Adoro lo que de ritual y de ceremonia tiene el teatro, que es mucho. Y me gusta especialmente el que se sigue en lugares como La casa de la portera o en La pensión de las pulgas, donde se vive un acercamiento similar al teatro que permite al público experimentar una sensación especial antes de que comience la representación. Los rostros, entre excitados e inquietos, de los espectadores, sentados en las sillas... Ese silencio roto por las leves risas nerviosas y los cuchicheos, confieren un sabor especial al hecho de asistir a la otra ceremonia: la de la función.

He vuelto a La pensión de las pulgas para ver «Breve ejercicio para sobrevivir», un texto escrito por Lautaro Perotti a partir de dos piezas de Tennessee Williams. Perotti está en el corazón de todos los teatreros madrileños (supongo que también en el de otras ciudades) desde que le viéramos en «La omisión de la familia Coleman», así que su solo nombre en el cartel ya supone un aliciente. Más si en el reparto está esa actriz cristalina que es Bárbara Lennie, a la que acompaña Santi Marín.
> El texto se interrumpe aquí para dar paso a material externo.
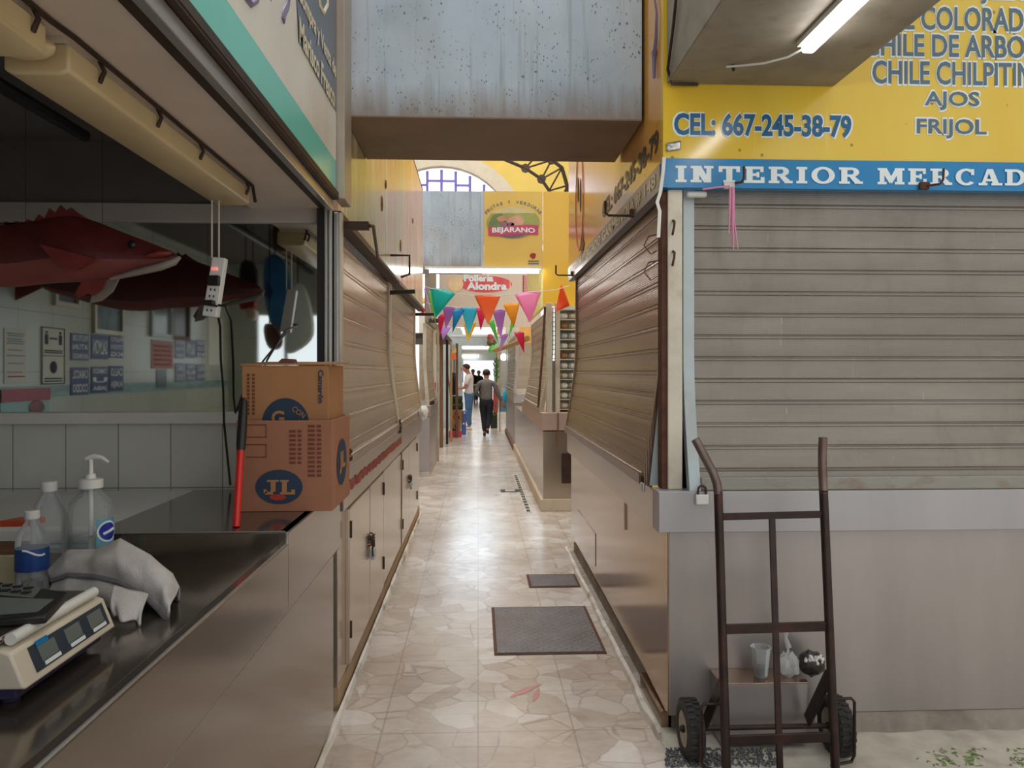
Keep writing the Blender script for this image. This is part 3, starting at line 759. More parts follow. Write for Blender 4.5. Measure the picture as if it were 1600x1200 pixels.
# fascia signs of the spice stall
YS, XF = 3.128, .76
zb0, zb1, ztop = 2.258, 2.378, 3.47
t = thing('shop_sign', 'yellow sign listing dried chiles above the grey shutter, blue band below', 'sign', (2, YS, 2.258))
a = MB(); a.box(XF, 4.4, YS, YS+.04, zb1, ztop); a.build('yellow_board', mt['yellow'], t, smooth=False)
a = MB(); a.box(XF, 4.4, YS-.004, YS+.04, zb0, zb1); a.build('blue_band', mt['sign_blue'], t, smooth=False)
a = MB(); a.box(.915, 4.4, 3.232, 3.29, 2.234, zb0-.0005); a.build('bottom_edge', mt['dark_iron'], t)
def span(px0, py1, px1, py0, Y):  # rectangle seen between pixel corners
    lo = at(px0, py1, Y=Y); hi = at(px1, py0, Y=Y); return lo, hi.x - lo.x, hi.z - lo.z
def word_front(s, box, mat, bold, halo=True, name='lettering', shear=0.0):
    x0, y0, x1, y1 = box; o, w, h = span(x0, y1, x1, y0, YS)
    if halo:
        g = MB(); e = .008; put_text(g, s, o - Vector((e,0,e)), (1,0,0), (0,0,1), w+2*e, h+2*e, bold+.03, out=(0,-.0015,0)); g.build(name, mt['letter_white'], t, smooth=False)
    g = MB(); put_text(g, s, o, (1,0,0), (0,0,1), w, h, bold, out=(0,-.003,0), shear=shear); g.build(name, mat, t, smooth=False)
word_front('CEL: 667-245-38-79', (1053,180,1330,212), mt['letter_blue'], .035)
word_front('CHILE GUAJILLO', (1372,-27,1608,3), mt['letter_slate'], .02)
word_front('CHILE COLORADO', (1340,14,1626,45), mt['letter_slate'], .02)
word_front('CHILE DE ARBOL', (1350,57,1619,87), mt['letter_slate'], .02)
word_front('CHILE CHILPITIN', (1363,99,1613,131), mt['letter_slate'], .02)
word_front('AJOS', (1444,144,1530,172), mt['letter_slate'], .02)
word_front('FRIJOL', (1432,187,1541,216), mt['letter_slate'], .02)
g = MB(); o = at(1055, 285, Y=YS)
x1 = at(1346, 285, Y=YS).x; slab_word(g, 'INTERIOR', o, (1,0,0), (0,0,1), .068, x1 - o.x, (0,-.0055,0))
g.build('lettering', mt['letter_white'], t, smooth=False); g = MB()
o2 = at(1370, 286, Y=YS); x2 = at(1601, 286, Y=YS).x
slab_word(g, 'MERCAD', Vector((o2.x, o2.y, o.z)), (1,0,0), (0,0,1), .068, x2 - o2.x, (0,-.006,0))
g.build('lettering', mt['letter_white'], t, smooth=False)
# side of the fascia along the aisle
t = thing('shop_sign', 'orange fascia along the aisle with a phone number and a grey lettered band', 'sign', (XF, 4.8, 2.258))
a = MB(); a.box(XF, XF+.04, 3.172, 6.42, zb1-.01, ztop); a.build('orange_board', mt['orange_yellow'], t, smooth=False)
a = MB(); a.box(XF-.004, XF+.04, 3.172, 6.42, zb0, zb1-.01); a.build('grey_band', mt['band_grey'], t, smooth=False)
a = MB(); a.box(.846, .95, 3.32, 6.42, 2.2, zb0-.001); a.build('header', mt['dark_iron'], t)
a = MB(); a.box(XF, XF+.045, 3.172, 6.42, ztop, ztop+.02); a.build('top_edge', mt['dark_iron'], t)
g = MB(); put_text(g, 'CEL: 667-245-38-79', (XF-.003, 4.66, 2.43), (0,-1,0), (0,0,1), 1.46, .1, .03); g.build('lettering', mt['letter_dark'], t, smooth=False)
g = MB(); put_text(g, 'INTERIOR MERCADO GARMENDIA # 148', (XF-.006, 6.3, zb0+.025), (0,-1,0), (0,0,1), 3.06, .068, .03); g.build('lettering', mt['letter_pale'], t, smooth=False)
# outlined chile drawing and worn star
g = MB(); cY, cZ = 5.72, 2.83
ov = [Vector((XF-.004, cY + .2*math.cos(u)*(1-.25*math.sin(u)), cZ + .42*math.sin(u))) for u in [2*math.pi*i/28 for i in range(28)]]
g.tube(ov + [ov[0], ov[1]], .0035, 6, False); g.build('chile_drawing', M('faded_red', srgb(190,110,100), .5), t)
g = MB(); g.ball((XF-.003, cY-.05, cZ-.02), (.004,.03,.13), 10, 7); g.ball((XF-.003, cY+.08, cZ+.05), (.004,.025,.1), 10, 7); g.build('seed_drawing', mt['letter_dark'], t)
g = MB(); cy, cz_ = 5.55, 2.42
g.poly([(XF-.005, cy + r*math.cos(u), cz_ + r*math.sin(u)) for r, u in [((.11 if i % 2 else .05), math.pi*i/5) for i in range(10)]]); g.build('star_mark', mt['wood'], t, smooth=False)
# strip of paper hanging at the corner
t = thing('paper_strip', 'torn white paper strip hanging at the corner of the yellow sign', 'paper', at(1037, 262, Y=3.1))
a = MB(); pts = [(1038,245),(1036,270),(1032,300),(1027,316),(1031,330),(1030,350),(1029,371)]
P = [at(px, py, Y=3.105) for px, py in pts]; 
for i in range(len(P)-1):
    w = .007; q = [P[i] + Vector((-w,0,0)), P[i] + Vector((w,0,0)), P[i+1] + Vector((w,0,0)), P[i+1] + Vector((-w,0,0))]
    a.prism(q, (0,.0015,0))
a.build('strip', mt['paper'], t)
# hooks sticking out under the fascia
def jhook(label, q, axis, L=.1, up=.07, group=None):
    t = thing('hook', label, 'hook', q, group); q = Vector(q); d = Vector(axis)
    a = MB(); a.tube([q - d*.0, q + d*(L-.015), q + d*L + Vector((0,0,.012)), q + d*L + Vector((0,0,up))], .006, 8); a.build('rod', mt['dark_iron'], t)
    a = MB(); a.obox(q + Vector((0,0,.012)), (.022,.022,.04)); a.build('clamp', mt['rust'], t, bevel=.003)
    return t
jhook('dark iron hook under the grey lettered band, nearer of two', (XF-.01, 3.72, 2.262), (-1,0,0), .13, .07)
jhook('dark iron hook at the far end of the grey lettered band', (XF-.01, 6.1, 2.27), (-1,0,0), .13, .08)
q = at(1140, 290, Y=YS-.004); t = thing('hook', 'rusty hook with a pale clip and pink ribbon on the blue band', 'hook', q)
a = MB(); a.tube([q + Vector((.02,0,.01)), q + Vector((.03,-.06,0)), q + Vector((.034,-.075,.015)), q + Vector((.034,-.076,.06))], .005, 8); a.build('rod', mt['rust'], t)
a = MB(); a.obox(q + Vector((-.005,-.008,-.002)), (.045,.014,.028)); a.build('clip', mt['white_plastic'], t, bevel=.003)
q = at(1442, 291, Y=YS-.004); t = thing('hook', 'rusty hook and clamp on the blue band below the word FRIJOL', 'hook', q)
a = MB(); a.tube([q + Vector((0,0,0)), q + Vector((.035,-.06,-.005)), q + Vector((.042,-.072,.01)), q + Vector((.043,-.074,.055))], .005, 8); a.build('rod', mt['rust'], t)
a = MB(); a.obox(q + Vector((0,-.008,0)), (.04,.016,.03)); a.build('clamp', mt['rust'], t, bevel=.003)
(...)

No es «Breve ejercicio para sobrevivir» una función sencilla. Pasa sobre los ojos y los oidos de los espectadores como un incómodo y perturbador papel de lija. En el suelo, cubierta por una manta, yace una mujer, rodeada de alcohol y suciedad. Hasta la habitación llega un joven; no logra superar su tartamudeo. Hay entre ambos una relación en la que se mezclan el amor, la compasión, la dependencia, la necesidad... Son dos seres terminales, dos angustiados fracasados incapaces de afrontar sus debilidades y sus carencias,

«Breve ejercicio para sobrevivir» es una función lúgubre, que no se permite un solo momento de respiro, que no tiene un hueco por el que asomarse a sonreir. Durante cuarenta y cinco minutos el público asiste a la historia agobiante y oscura, casi asfixiante, con dos soberbias interpretaciones. Bárbara Lennie es una actriz silenciosa, a la que no le hace falta más que su mirada ocre y su palabra dulce para convencer desde la naturalidad. Y Santi Marín compone de manera excelente su personaje, patético y sombrío. La intimidad del espacio ayuda a que la historia, laberíntica a veces en su pensamiento, se haga cercana.